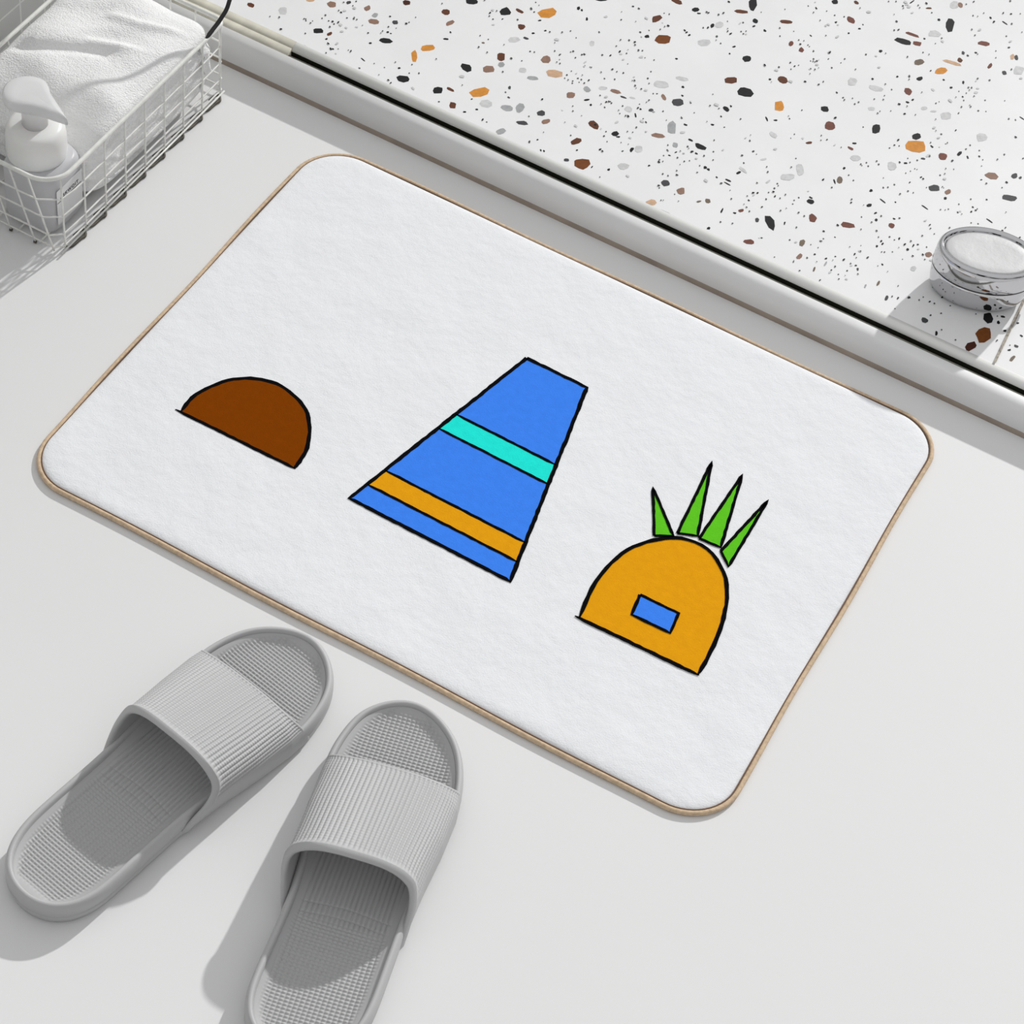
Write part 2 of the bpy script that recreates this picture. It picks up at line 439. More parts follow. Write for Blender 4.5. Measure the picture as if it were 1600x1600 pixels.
def terrazzo():
    V, F, MI = [], [], []
    mats = [M['terrazzo']] + [mat('terrazzo_chip', lin(CH[k]), .45, Specular_IOR_Level=.15, mottled=(260, .14, 3)) for k in ORDER]
    mats.append(mat('tile_seam', (.42, .38, .32), .8, mottled=(300, .5, 2)))
    mats.append(mat('terrazzo_speck', (.05, .05, .05), .4))
    # slab
    x0, x1, y0, y1 = X0, X1, TY, 1.25
    V += [(x, y, z) for x in (x0, x1) for y in (y0, y1) for z in (-.05, TZ)]
    for f in [(0, 1, 3, 2), (4, 6, 7, 5), (0, 4, 5, 1), (2, 3, 7, 6), (0, 2, 6, 4), (1, 5, 7, 3)]:
        F.append(f)
        MI.append(0)
    lay = [TZ + .00005]

    def poly(pts, mi):
        lay[0] += .0000006
        b = len(V)
        ok = True
        ps = []
        for (a, c) in pts:
            x, y, z = W(a, c, TZ)
            if y < TY + .0003:
                y = TY + .0003
            ps.append((x, y, lay[0]))
        V.extend(ps)
        F.append(tuple(reversed(range(b, b + len(pts)))))
        MI.append(mi)

    def chip(cx, cy, w_, h_, ang, k, rnd):
        n = rnd.choice((7, 8, 9)) if max(w_, h_) > 7 else 5
        big = max(w_, h_) > 7
        ca, sa = math.cos(math.radians(ang)), math.sin(math.radians(ang))
        pts = []
        ph = rnd.random() * 6.28
        for i in range(n):
            a = 2 * PI * (i + rnd.uniform(-.25, .25)) / n + ph
            j = rnd.uniform(.84, 1.14) if big else rnd.uniform(.9, 1.1)
            ex = math.copysign(abs(math.cos(a)) ** .85, math.cos(a)) * w_ / 2 * j
            ey = math.copysign(abs(math.sin(a)) ** .85, math.sin(a)) * h_ / 2 * j
            pts.append((cx + ex * ca - ey * sa, cy + ex * sa + ey * ca))
        poly(pts, k)

    rnd = random.Random(3)
    taken = []
    for line in chips.strip().splitlines():
        for it in line.split('|'):
            a = it.split()
            x, y, w_, h_, g = map(float, a[:5])
            chip(x, y, w_, h_, g, 1 + ORDER.index(a[5]), rnd)
            taken.append((x, y, max(w_, h_) / 2))
    # small dark specks and faint grey ones, clustered as in real terrazzo
    cl = [(rnd.uniform(380, 1600), rnd.uniform(0, 560)) for _ in range(90)]
    made = 0
    tries = 0
    while made < 780 and tries < 20000:
        tries += 1
        if rnd.random() < .55:
            c = rnd.choice(cl)
            x, y = rnd.gauss(c[0], 26), rnd.gauss(c[1], 18)
        else:
            x, y = rnd.uniform(370, 1600), rnd.uniform(0, 590)
        if not on_terrazzo(x, y, .002) or x > 1604 or y < -4:
            continue
        if any((x - t[0]) ** 2 + (y - t[1]) ** 2 < (t[2] + 3) ** 2 for t in taken):
            continue
        u = rnd.random()
        if u < .62:
            s = rnd.uniform(1.8, 3.4)
            chip(x, y, s, s * rnd.uniform(.7, 1), rnd.uniform(-60, 60), len(mats) - 1, rnd)
        elif u < .80:
            s = rnd.uniform(3, 5)
            chip(x, y, s, s * .6, rnd.uniform(-50, 50), 1 + ORDER.index('K'), rnd)
        elif u < .93:
            s = rnd.uniform(3, 8)
            chip(x, y, s, s * .5, rnd.uniform(-30, 40), 1 + ORDER.index('L'), rnd)
        else:
            s = rnd.uniform(3, 5)
            chip(x, y, s, s * .6, rnd.uniform(-50, 50), 1 + ORDER.index('G'), rnd)
        made += 1
    # the part of the slab outside the picture carries chips as well
    for _ in range(900):
        x, y = rnd.uniform(X0, X1), rnd.uniform(TY + .01, 1.2)
        q = RM.T @ (np.array([x, y, TZ]) - CAM)
        u_, v_ = 800 + FPX * q[0] / -q[2], 800 - FPX * q[1] / -q[2]
        if -10 < u_ < 1612 and -10 < v_ < 1612:
            continue
        k = rnd.choice('KKKKGGMLLBRTOP')
        s = rnd.choice([2.5, 3, 3, 4, 4, 6, 9, 14, 20])
        chip(u_, v_, s, s * rnd.uniform(.5, .9), rnd.uniform(-60, 60), 1 + ORDER.index(k), rnd)
    # seam between two slabs
    a = W(1603, 458, TZ)
    b = W(1552, 566, TZ)
    dx = (b[0] - a[0]) / (b[1] - a[1])
    xa = b[0] + dx * (TY + .0005 - b[1])
    xb = b[0] + dx * (1.2 - b[1])
    bi = len(V)
    z = TZ + .0012
    V += [(xa, TY + .0005, z), (xa + .0022, TY + .0005, z), (xb + .0022, 1.2, z), (xb, 1.2, z)]
    F.append((bi, bi + 1, bi + 2, bi + 3))
    MI.append(len(mats) - 2)
    o = mesh('floor', V, F, mats, smooth=False, midx=MI)
    return tag(o, kind='structure')


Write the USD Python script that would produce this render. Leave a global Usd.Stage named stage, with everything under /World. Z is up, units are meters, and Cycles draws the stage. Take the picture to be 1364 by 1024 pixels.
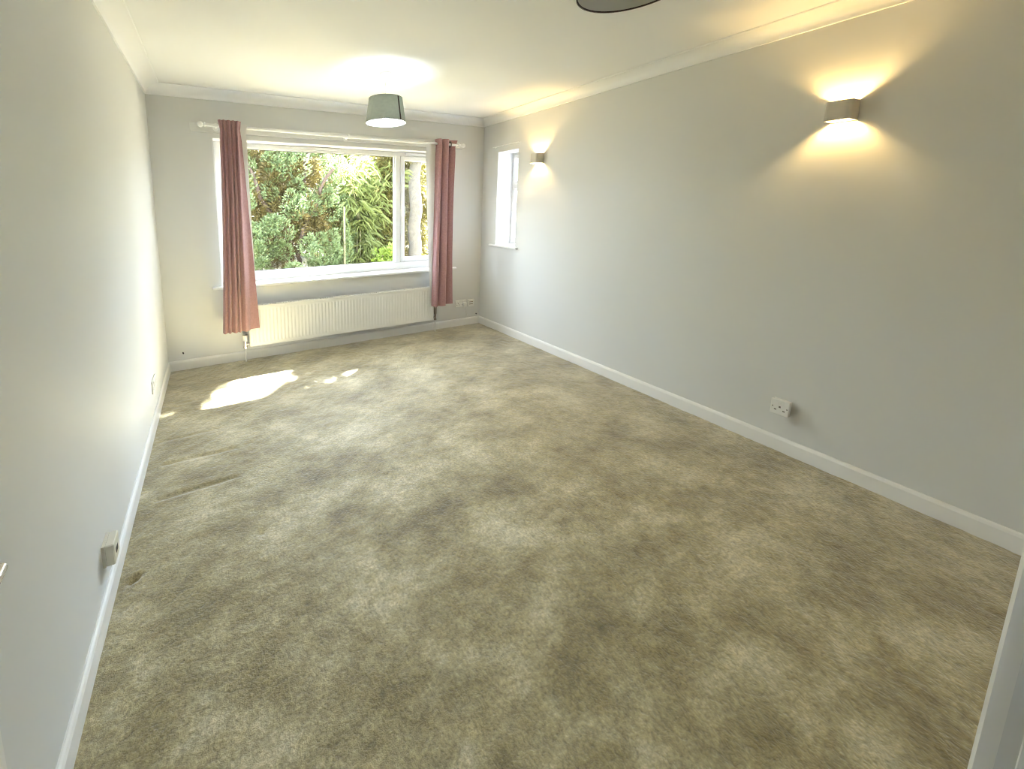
import math
import numpy as np
import trimesh
import usdkit
import meshkit
from shapely import contains_xy
from shapely.geometry import Polygon, box as sbox
from pxr import Usd, UsdGeom, UsdLux, UsdShade, Gf

stage = Usd.Stage.CreateInMemory()
UsdGeom.Xform.Define(stage, '/World')
rng = np.random.default_rng(7)

# ------------------------------------------------------------------ camera, sky, sun, exposure
EXPOSURE = 1.58
SKY = 0.72
SUN = 34.0
SCONCE = 1000.0
PENDANT = 210.0

W, ZC = 3.34, 2.38                       # room width, ceiling height; window wall at y = 0, the room runs to y = YN
YN = -3.604
CX, CY, CZ = 0.4226, -3.6426, 1.4106
YAW, PITCH, ROLL, FPX, PPX, PPY = 0.42061, 0.13796, -0.00642, 505.4656, -172.145, -166.232


def camera():
    cy, sy, cp, sp = math.cos(YAW), math.sin(YAW), math.cos(PITCH), math.sin(PITCH)
    fwd, right = np.array([sy * cp, cy * cp, -sp]), np.array([cy, -sy, 0.0])
    up = np.cross(right, fwd)
    r, u = math.cos(ROLL) * right + math.sin(ROLL) * up, -math.sin(ROLL) * right + math.cos(ROLL) * up
    c = UsdGeom.Camera.Define(stage, '/World/camera')
    c.AddTransformOp().Set(Gf.Matrix4d(*r, 0, *u, 0, *(-fwd), 0, CX, CY, CZ, 1))
    c.CreateHorizontalApertureAttr(36.0)
    c.CreateVerticalApertureAttr(36.0 * 1024 / 1364)
    c.CreateFocalLengthAttr(FPX * 36 / 1364)
    c.CreateHorizontalApertureOffsetAttr(-PPX * 36 / 1364)
    c.CreateVerticalApertureOffsetAttr(PPY * 36 / 1364)
    c.CreateClippingRangeAttr(Gf.Vec2f(0.03, 1000))
    c.CreateExposureAttr(EXPOSURE)


camera()
SUNDIR = np.array([0.83, 0.56, 1.03])    # towards the sun
SUNDIR /= np.linalg.norm(SUNDIR)
sky_mat = usdkit.material(stage, '/World/Looks/sky', {
    'tc': ('texture_coordinate', {}),
    'cl': ('noise_texture', {'scale': 2.2, 'detail': 6.0, 'roughness': 0.6}),
    'cr': ('rgb_ramp', {'ramp': [(0.0, (0.35,) * 3), (0.42, (0.5,) * 3), (0.62, (1.0,) * 3), (1.0, (1.0,) * 3)]}),
    's': ('sky_texture', {'sky_type': 'multiple_scattering', 'sun_disc': False, 'sun_elevation': float(math.asin(SUNDIR[2])), 'sun_rotation': 0.98}),
    'm': ('mix_color', {'b': (8.5, 9.05, 10.2), 'use_clamp': False}),
    'b': ('background_shader', {'strength': SKY})},
    [('tc.generated', 'cl.vector'), ('cl.fac', 'cr.fac'), ('cr.color', 'm.fac'), ('s.color', 'm.a'), ('m.result', 'b.color')], surface='b.background')
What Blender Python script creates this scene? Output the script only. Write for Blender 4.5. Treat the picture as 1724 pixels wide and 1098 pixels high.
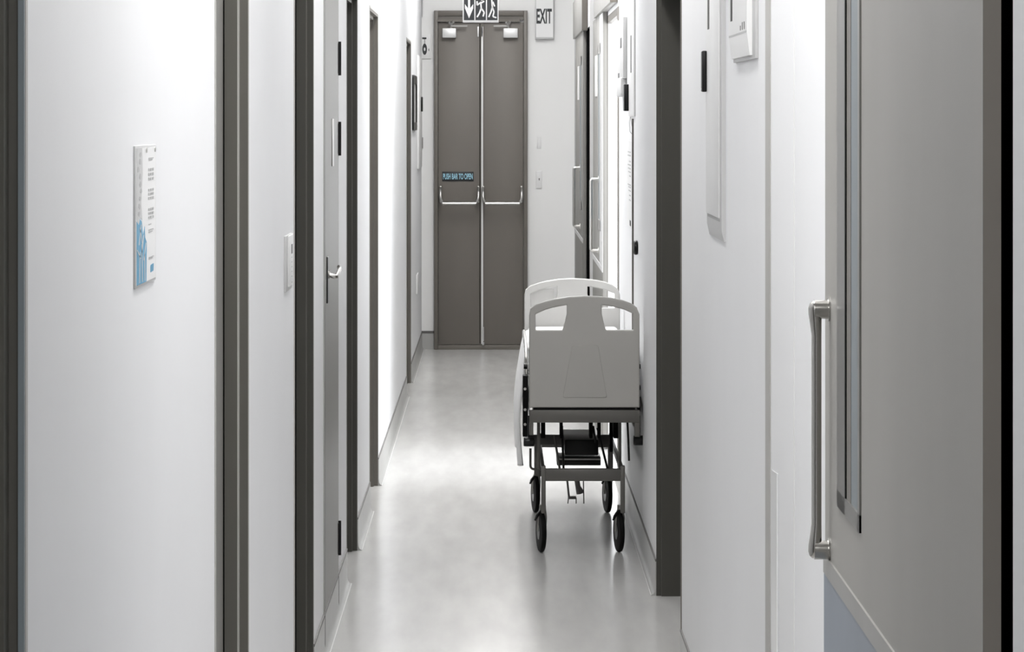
import bpy, bmesh, math, random
from mathutils import Vector, Matrix
random.seed(7)
S = bpy.context.scene
for o in list(bpy.data.objects): bpy.data.objects.remove(o)
C = S.collection

# ------------------------------------------------------------------ camera, light, exposure
F = 6260.0; CX = 836.0; CY = 195.0; EYE = 1.62         # focal length and vanishing point in pixels of 1724x1098, eye height in metres
cd = bpy.data.cameras.new('camera'); cam = bpy.data.objects.new('camera', cd); C.objects.link(cam)
cam.location = (0, 0, EYE); cam.rotation_euler = (math.pi/2, 0, 0)
cd.sensor_width = 36; cd.lens = 36*F/1724; cd.shift_x = (862-CX)/1724; cd.shift_y = -(549-CY)/1724
cd.clip_start = .05; cd.clip_end = 100
S.camera = cam
S.view_settings.view_transform = 'Standard'; S.view_settings.look = 'None'
S.view_settings.gamma = 1; S.view_settings.use_curve_mapping = False
S.view_settings.exposure = 0.42
w = bpy.data.worlds.new('world'); S.world = w; w.use_nodes = True
w.node_tree.nodes['Background'].inputs[0].default_value = (.9, .95, 1, 1)
w.node_tree.nodes['Background'].inputs[1].default_value = 0.3

def area(name, loc, rot, sx, sy, power, col=(1, .99, .97), spread=math.pi):
    l = bpy.data.lights.new(name, 'AREA'); l.shape = 'RECTANGLE'; l.size = sx; l.size_y = sy
    l.energy = power; l.color = col; l.spread = spread
    o = bpy.data.objects.new(name, l); C.objects.link(o); o.location = loc; o.rotation_euler = rot
    return o
CEIL = 3.3
PANELS = [(0.6, 3.6, 22), (6.2, 3.0, 34), (10.8, 3.0, 24), (17.2, 5.0, 64), (23.0, 2.6, 33)]     # depth along the corridor, length, watts
for y, ln, p in PANELS:
    area('panel_light', (0, y, CEIL-.02), (0, 0, 0), .26, ln, p)
area('daylight', (1.9, 17.3, 1.6), (0, math.pi/2, 0), 1.6, 2.4, 60, (.97, .985, 1))   # the window of the side room

A = .520; B = .540          # corridor half widths to left and right wall
YEND = 25.8
def YL(px): return F*A/(CX-px)
def YR(px): return F*B/(px-CX)
def XW(px, Y): return (px-CX)*Y/F
def HW(py, Y): return EYE-(py-CY)*Y/F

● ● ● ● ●

-- Directions for this task --
Include the first line of the records, the line containing "lay = [TZ + .00005]", and every line between them, repeated exactly. Skip the pictures.

-- Result below --
Write part 2 of the bpy script that recreates this picture. It picks up at line 439. More parts follow. Write for Blender 4.5. Measure the picture as if it were 1600x1600 pixels.
def terrazzo():
    V, F, MI = [], [], []
    mats = [M['terrazzo']] + [mat('terrazzo_chip', lin(CH[k]), .45, Specular_IOR_Level=.15, mottled=(260, .14, 3)) for k in ORDER]
    mats.append(mat('tile_seam', (.42, .38, .32), .8, mottled=(300, .5, 2)))
    mats.append(mat('terrazzo_speck', (.05, .05, .05), .4))
    # slab
    x0, x1, y0, y1 = X0, X1, TY, 1.25
    V += [(x, y, z) for x in (x0, x1) for y in (y0, y1) for z in (-.05, TZ)]
    for f in [(0, 1, 3, 2), (4, 6, 7, 5), (0, 4, 5, 1), (2, 3, 7, 6), (0, 2, 6, 4), (1, 5, 7, 3)]:
        F.append(f)
        MI.append(0)
    lay = [TZ + .00005]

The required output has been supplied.